On July 17, Ratatat releases its fifth full-length album, Magnifique, on XL Recordings, a solid five years after Mike Stroud and Evan Mast’s last release, LP4 from 2010. Following up on the experimental sounds of LP3 and LP4, Ratatat return to their core guitar-driven sound on Magnifique. “I feel like it’s our strongest record,” Evan says. “We did it in spurts. We made a few trips to different locations where we’d set up a studio and work.” Mike and Evan spent time in Port Antonio, Jamaica, upstate New York (at the same studio where LP3 and LP4 were recorded), Long Island, New York and at their own studio in Brooklyn.
Combining the bedrock beats and primordial riffs from their first two albums with the sonic experimentation and production prowess of LP3 and LP4, Mike and Evan arrived at a new plateau with Magnifique. “We used to nearly always start tracks with a beat, but with this album we were often starting with melodies and adding beats and percussion after the fact,” Mike says. “We were all about getting strong melodies.” With more time, tools and experiences to work with, Evan and Mike created their most fully-realized album with proper “Intro” and “Outro” tracks and palettecleansing interludes made to sound like someone tuning in music from an alternate world, often creating stark juxtapositions between lo and hi-fi sounds.
“There’s something cool about having those two types of sound right next to each other,” Evan says, talking about their new song, “Abrasive”, which, “starts off a bit grimy and shitty sounding and then slowly builds into this ultra hi-fi construction of layered guitars and keyboards. Some of the guitars were recorded an octave lower and then sped up to give them an unnatural gloss, it almost sounds like guitars on steroids. I like having that intensity and then getting down to tape hiss, where you can hear the amp that’s dying as you’re playing the guitar.”

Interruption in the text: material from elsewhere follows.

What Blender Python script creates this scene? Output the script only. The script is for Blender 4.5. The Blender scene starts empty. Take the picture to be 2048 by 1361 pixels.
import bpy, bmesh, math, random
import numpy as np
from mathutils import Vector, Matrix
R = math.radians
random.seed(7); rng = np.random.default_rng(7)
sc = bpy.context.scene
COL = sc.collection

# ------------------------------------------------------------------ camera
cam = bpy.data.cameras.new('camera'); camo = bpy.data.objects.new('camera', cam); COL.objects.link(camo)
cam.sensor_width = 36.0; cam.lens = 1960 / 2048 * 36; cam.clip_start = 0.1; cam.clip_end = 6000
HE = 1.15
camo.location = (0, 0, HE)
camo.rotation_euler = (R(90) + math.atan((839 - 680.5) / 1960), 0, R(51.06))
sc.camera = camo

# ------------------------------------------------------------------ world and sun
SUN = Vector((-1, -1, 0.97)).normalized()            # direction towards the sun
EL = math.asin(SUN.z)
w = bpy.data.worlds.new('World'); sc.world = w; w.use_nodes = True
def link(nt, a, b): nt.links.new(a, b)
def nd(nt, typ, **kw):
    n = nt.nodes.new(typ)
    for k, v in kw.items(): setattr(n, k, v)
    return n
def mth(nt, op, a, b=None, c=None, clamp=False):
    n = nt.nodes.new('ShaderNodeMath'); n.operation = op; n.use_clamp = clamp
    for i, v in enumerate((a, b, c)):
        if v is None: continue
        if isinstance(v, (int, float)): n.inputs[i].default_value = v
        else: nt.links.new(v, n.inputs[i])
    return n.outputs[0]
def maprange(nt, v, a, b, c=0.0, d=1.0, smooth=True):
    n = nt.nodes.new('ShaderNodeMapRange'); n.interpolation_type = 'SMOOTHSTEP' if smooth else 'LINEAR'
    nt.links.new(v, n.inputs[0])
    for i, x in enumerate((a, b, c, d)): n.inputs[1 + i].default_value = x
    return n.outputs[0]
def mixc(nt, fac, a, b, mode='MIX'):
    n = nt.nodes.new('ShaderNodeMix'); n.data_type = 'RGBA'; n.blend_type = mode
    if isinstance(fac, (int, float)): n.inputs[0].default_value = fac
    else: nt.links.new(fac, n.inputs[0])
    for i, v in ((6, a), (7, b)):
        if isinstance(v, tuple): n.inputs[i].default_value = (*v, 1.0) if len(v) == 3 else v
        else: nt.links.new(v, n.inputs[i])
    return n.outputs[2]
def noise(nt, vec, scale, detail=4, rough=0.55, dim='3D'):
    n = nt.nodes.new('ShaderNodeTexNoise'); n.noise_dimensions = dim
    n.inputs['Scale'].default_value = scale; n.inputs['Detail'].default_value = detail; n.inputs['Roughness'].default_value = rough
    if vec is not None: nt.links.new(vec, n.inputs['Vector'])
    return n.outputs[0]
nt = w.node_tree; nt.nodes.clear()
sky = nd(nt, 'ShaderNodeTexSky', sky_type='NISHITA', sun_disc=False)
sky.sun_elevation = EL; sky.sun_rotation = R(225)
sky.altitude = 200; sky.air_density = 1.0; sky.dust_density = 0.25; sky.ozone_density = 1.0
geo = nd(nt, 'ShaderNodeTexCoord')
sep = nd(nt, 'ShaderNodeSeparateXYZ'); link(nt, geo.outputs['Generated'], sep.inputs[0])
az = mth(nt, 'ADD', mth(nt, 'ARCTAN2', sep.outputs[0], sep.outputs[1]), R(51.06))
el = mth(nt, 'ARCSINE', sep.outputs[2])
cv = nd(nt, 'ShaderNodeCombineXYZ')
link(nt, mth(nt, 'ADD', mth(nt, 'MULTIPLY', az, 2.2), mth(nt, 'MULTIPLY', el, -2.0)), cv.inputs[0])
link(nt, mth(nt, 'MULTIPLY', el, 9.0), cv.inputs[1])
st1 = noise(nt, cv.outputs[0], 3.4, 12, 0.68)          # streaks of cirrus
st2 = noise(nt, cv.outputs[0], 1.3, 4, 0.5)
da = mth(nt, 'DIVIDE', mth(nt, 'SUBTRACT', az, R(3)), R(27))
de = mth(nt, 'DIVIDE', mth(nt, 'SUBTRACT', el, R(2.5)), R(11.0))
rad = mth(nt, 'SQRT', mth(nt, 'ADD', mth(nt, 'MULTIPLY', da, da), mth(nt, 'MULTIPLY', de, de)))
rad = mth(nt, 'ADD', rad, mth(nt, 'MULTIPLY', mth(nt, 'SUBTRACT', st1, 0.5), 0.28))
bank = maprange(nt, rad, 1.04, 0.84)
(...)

The secret weapon on Magnifique’s slower tracks is the pedal steel guitar, an instrument most commonly heard in country music, “but it’s a really futuristic sounding instrument,” Evan explains. While Mike and Evan have long been fans of mid-century instrumental duo Santo & Johnny who famously employed the pedal steel on their timeless hit, “Sleepwalking,” they dove much deeper into the world of pedal steel on slower songs like, “Drift”, “Supreme” and their first ever cover tune, “I Will Return,” originally recorded in 1972 by a one-man-band called Springwater. “We were watching clips from the Lawrence Welk show because he used to have these slide guitar players doing instrumentals live on the show,” Evan says. “And some of the guys he had on were just unbelievable, their level of skill is unreal.”
“Ever since we started working on this record we’ve been talking about how we wanted to bring the focus back to guitars,” Mike Stroud says. Debuting moments after Ratatat closed out the Sahara Tent at Coachella, the album’s lead single, “Cream on Chrome” builds on a pocket 4/4 beat and walking bass line with a hypnotic guitar figure before getting crushed under wave after wave of guitars and synth washes.
“We learned so much about song writing doing the last two records,” Evan says. “Once we knew what we knew having recorded LP3 and LP4, we wanted to go back to our old sounds and we what we could do with that same palate. We wanted to do some more aggressive stuff too, songs that would be really fun to play live.” In March they introduced some of their new songs to an electric crowd at their first show in nearly three years in Tulsa, OK. In part thanks to a face-melting stage show featuring ludicrous lasers and Evan’s stunning visuals, fans freaked out over the new songs “Pricks of Brightness”, “Cream on Chrome” and “Abrasive,” the latter getting the most enthusiastic response of the night.